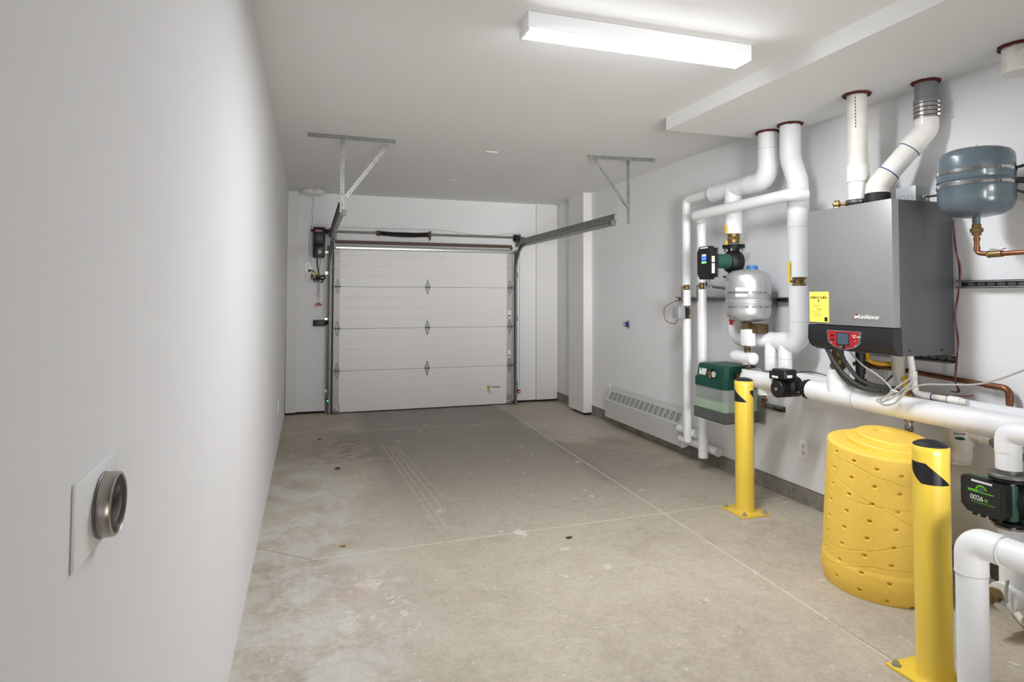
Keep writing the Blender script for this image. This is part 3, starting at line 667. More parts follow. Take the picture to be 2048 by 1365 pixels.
obj('reflector', lathe(BM(), c, [(0.0272, WX+0.0192), (0.024, WX+0.0182), (0.021, WX+0.0187), (0.018, WX+0.0176), (0.014, WX+0.0182), (0.010, WX+0.0172), (0.005, WX+0.0178), (0, WX+0.0186)], 40, 'X'), 'chrome', t)

# ================================================================== BASEBOARD HEATER
t = thing('baseboard_heater', 'long white baseboard heater low on the right wall', 'heater', (3.31, 5.73, 0.1))
y0, y1 = 4.965, 6.52
prof = [(3.357, 0.11), (3.357, 0.44), (3.345, 0.44), (3.332, 0.408), (3.275, 0.30), (3.27, 0.285), (3.27, 0.095), (3.282, 0.092), (3.282, 0.11)]
obj('cabinet', poly(BM(), [(x, y0, z) for x, z in prof], (0, y1-y0, 0)), 'heater', t, smooth=0)
nv = 15
for k in range(nv):
    ya = y0+0.07+(y1-y0-0.12)*k/nv; yb = ya+(y1-y0-0.12)/nv*0.76
    bm = BM(); a = Vector((3.279, 0, 0.3075)); b = Vector((3.322, 0, 0.389)); n = Vector((-(b-a).z, 0, (b-a).x)).normalized()
    poly(bm, [(a.x, ya, a.z), (b.x, ya, b.z), (b.x, yb, b.z), (a.x, yb, a.z)], n*0.0012)
    gr = obj('grille', bm, 'grille', t)
    bm = BM()
    for q in range(5):
        p = a+(b-a)*((q+0.5)/5); p2 = p+(b-a)*0.07; poly(bm, [(p.x, ya, p.z), (p2.x, ya, p2.z), (p2.x, yb, p2.z), (p.x, yb, p.z)], n*0.0035)
    obj('grille_bars', bm, 'heater', gr)
obj('end_cap', poly(BM(), [(x, y0-0.006, z) for x, z in [(3.358, 0.108), (3.358, 0.442), (3.345, 0.442), (3.33, 0.41), (3.273, 0.302), (3.267, 0.285), (3.267, 0.09), (3.29, 0.09)]], (0, 0.012, 0)), 'plastic_white', t, smooth=0)

# ================================================================== BOLLARDS
def bollard(x, y, ang, label, th0):
    t = thing('bollard', label, 'bollard', (x, y, 0), 'yellow bollards guarding the heating pipes')
    Rb = 0.0625; Hb = 0.90
    rm = Matrix.Rotation(ang, 3, 'Z')
    bp = obj('base_plate', box(BM(), x-0.108, x+0.108, y-0.125, y+0.125, 0, 0.012, 0.002, rot=rm, pivot=(x, y, 0)), 'yellow', t)
    for sx in (-1, 1):
        for sy in (-1, 1):
            p = Vector((x, y, 0)) + rm @ Vector((sx*0.082, sy*0.098, 0)); bm = BM()
            cyl(bm, (p.x, p.y, 0), 0.019, 0.012, 0.0145, 'Z', 24); hexnut(bm, (p.x, p.y, 0), 0.0135, 0.0145, 0.026); cyl(bm, (p.x, p.y, 0), 0.0065, 0.026, 0.034, 'Z', 14)
            obj('anchor_bolt', bm, 'galv_bright', bp)
    prof = [(Rb+0.006, 0.012), (Rb+0.002, 0.02), (Rb, 0.028)] + [(Rb, z) for z in (0.2, 0.5, Hb-0.03)] + [(Rb+0.0008, Hb-0.03), (Rb+0.0008, Hb-0.003), (Rb-0.001, Hb)]
    obj('post', lathe(BM(), (x, y, 0), prof, 64), 'yellow', t)
    obj('cap', lathe(BM(), (x, y, 0), [(Rb-0.001, Hb-0.001), (Rb*0.95, Hb+0.005), (Rb*0.7, Hb+0.014), (Rb*0.35, Hb+0.019), (0, Hb+0.0205)], 48), 'black', t)
    # black hazard chevrons in a band near the top
    za, zb = Hb-0.142, Hb-0.062
    for k in range(2):
        a0 = math.radians(th0) + k*PI; bm = BM(); n = 28; rows = 20; ring = []
        for j in range(rows+1):
            f = j/rows; z = zb+(za-zb)*f
            lo_ = a0 + math.radians(-95 + (0 if f < 0.25 else (f-0.25)/0.75*64)); hi = a0 + math.radians(-16+83*f)
            ring.append([bm.verts.new((x+(Rb+0.0011)*math.cos(lo_+(hi-lo_)*i/n), y+(Rb+0.0011)*math.sin(lo_+(hi-lo_)*i/n), z)) for i in range(n+1)])
        for j in range(rows):
            for i in range(n): bm.faces.new((ring[j][i], ring[j][i+1], ring[j+1][i+1], ring[j+1][i]))
        obj('hazard_stripe', bm, 'blackgloss', t)
bollard(2.872, 3.60, 0.0, 'farther yellow steel bollard beside the green feeder tank', 184)
bollard(2.325, 1.816, 0.0, 'nearer yellow steel bollard in front of the yellow tub', 218)

# ================================================================== YELLOW TUB
def tub():
    t = thing('yellow_tub', 'squat yellow moulded tub dotted with small holes', 'tub', (2.84, 2.495, 0))
    cx, cy = 2.84, 2.495; NA, NZ = 640, 340; Ht = 0.712
    def topz(yv): return Ht + 0.11*(yv-cy)
    def rad(z):
        f = max(0, min(1, z/Ht)); r = 0.286 + (0.247-0.286)*f
        if z < 0.10: r -= 0.022*((0.10-z)/0.10)**2
        if z < 0.15: r += 0.004*min(1, (0.15-z)/0.02)
        return r
    seams = [([160, 191.6, 219.3, 244.9, 275], [0.66, 0.644, 0.598, 0.570, 0.52], 1), ([150, 178.9, 213.2, 230.1, 243.3, 275], [0.60, 0.537, 0.47, 0.434, 0.399, 0.33], 1),
             ([150, 189.9, 218.9, 243.8, 275], [0.475, 0.463, 0.460, 0.454, 0.45], 1), ([150, 181.2, 209.1, 231.1, 243.4, 275], [0.20, 0.212, 0.241, 0.274, 0.289, 0.33], 1),
             ([140, 163.1, 179.1, 212.8, 242.4, 275], [0.10, 0.112, 0.127, 0.169, 0.172, 0.17], 1)]
    def sz(s, th):
        A, Z, _ = s
        if th < A[0] or th > A[-1]: return None
        for i in range(len(A)-1):
            if A[i] <= th <= A[i+1]:
                f = (th-A[i])/(A[i+1]-A[i]); f = f*f*(3-2*f)*0.4+f*0.6; return Z[i]+(Z[i+1]-Z[i])*f
    dots = []
    for i in range(-3, 6):
        for j in range(9):
            dots.append((217.4+24*(i) - 2.4*j, 0.638-0.0845*j-(0.022*i)))
    bm = BM(); rings = []
    angs = []
    for i in range(NA):
        angs.append(i/NA)
    # denser on the visible side: 120..290 deg takes 80 percent of the columns
    def amap(f): return (120 + 170*f/0.8) if f < 0.8 else (290 + 190*(f-0.8)/0.2)
    for j in range(NZ+1):
        f = j/NZ; ring = []
        for i in range(NA):
            th = amap(i/NA) % 360; a = math.radians(th)
            zt = topz(cy+0.247*math.sin(a)); z = zt*f; r = rad(z*Ht/zt)
            if f > 0.985: r -= 0.004*((f-0.985)/0.015)**2
            if 130 < th < 288:
                for (dt, dz) in dots:
                    u = (th-dt)*PI/180*r; v = z-dz
                    if abs(u) < 0.018 and abs(v) < 0.014:
                        q = (u/0.0105)**2+(v/0.0068)**2
                        if q < 1: r -= 0.018*(1-q)**0.5+0.002
                        elif q < 2.2: r -= 0.002*(2.2-q)/1.2
                for s in seams:
                    q = sz(s, th)
                    if q is not None:
                        dv = z-q
                        if abs(dv) < 0.0025: r -= 0.0026*(1-abs(dv)/0.0025)*(0.6+0.9*(int(th*r*320) % 2))
            ring.append(bm.verts.new((cx+r*math.cos(a), cy+r*math.sin(a), z)))
        rings.append(ring)
    for j in range(NZ):
        a, b = rings[j], rings[j+1]
        for i in range(NA): bm.faces.new((a[i], a[(i+1) % NA], b[(i+1) % NA], b[i]))
    bm.faces.new(rings[0][::-1])
    # rim and inner floor of the top
    def ring_at(r, dz, ox=0, oy=0):
        out = []
        for i in range(NA):
            a = math.radians(amap(i/NA) % 360); x = cx+ox+r*math.cos(a); y = cy+oy+r*math.sin(a); out.append(bm.verts.new((x, y, topz(y)+dz)))
        return out
    prev = rings[-1]
    for r, dz in ((0.238, 0.003), (0.205, 0.0)):
        cur = ring_at(r, dz)
        for i in range(NA): bm.faces.new((prev[i], prev[(i+1) % NA], cur[(i+1) % NA], cur[i]))
        prev = cur
    bm.faces.new(prev)
    obj('body', bm, 'tub', t, smooth=50)
    def tier(name, r, ox, oy, z0, z1, hole=None):
        bm = BM(); n = 72; P = []
        prof = [(r, z0), (r, z1-0.006), (r-0.006, z1)] + ([(hole[0], z1), (hole[0]-0.006, z1-0.012), (0, z1-0.02)] if hole else [(0, z1)])
        last = None
        for k, (rr, dz) in enumerate(prof):
            cur = []
            for i in range(n if rr > 0 else 1):
                a = 2*PI*i/n; hx, hy = (hole[1], hole[2]) if hole and k >= 3 else (0, 0)
                x = cx+ox+hx+rr*math.cos(a); y = cy+oy+hy+rr*math.sin(a); cur.append(bm.verts.new((x, y, topz(y)+dz)))
            if last:
                for i in range(n):
                    if len(cur) == 1: bm.faces.new((last[i], last[(i+1) % n], cur[0]))
                    else: bm.faces.new((last[i], last[(i+1) % n], cur[(i+1) % n], cur[i]))
            last = cur
        obj(name, bm, 'tub', t, smooth=30)
    tier('lower_lid', 0.198, 0.035, -0.02, -0.002, 0.030)
    tier('upper_lid', 0.160, 0.055, -0.015, 0.026, 0.052, (0.045, 0.01, 0.05))
tub()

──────

• _Exercise_: Everything from the first line to the line with "40, 'X'), 'chrome', t)" must be repeated exactly, and nothing else. Leave the pictures out.

• _Answer in full_:
Keep writing the Blender script for this image. This is part 3, starting at line 667. More parts follow. Take the picture to be 2048 by 1365 pixels.
obj('reflector', lathe(BM(), c, [(0.0272, WX+0.0192), (0.024, WX+0.0182), (0.021, WX+0.0187), (0.018, WX+0.0176), (0.014, WX+0.0182), (0.010, WX+0.0172), (0.005, WX+0.0178), (0, WX+0.0186)], 40, 'X'), 'chrome', t)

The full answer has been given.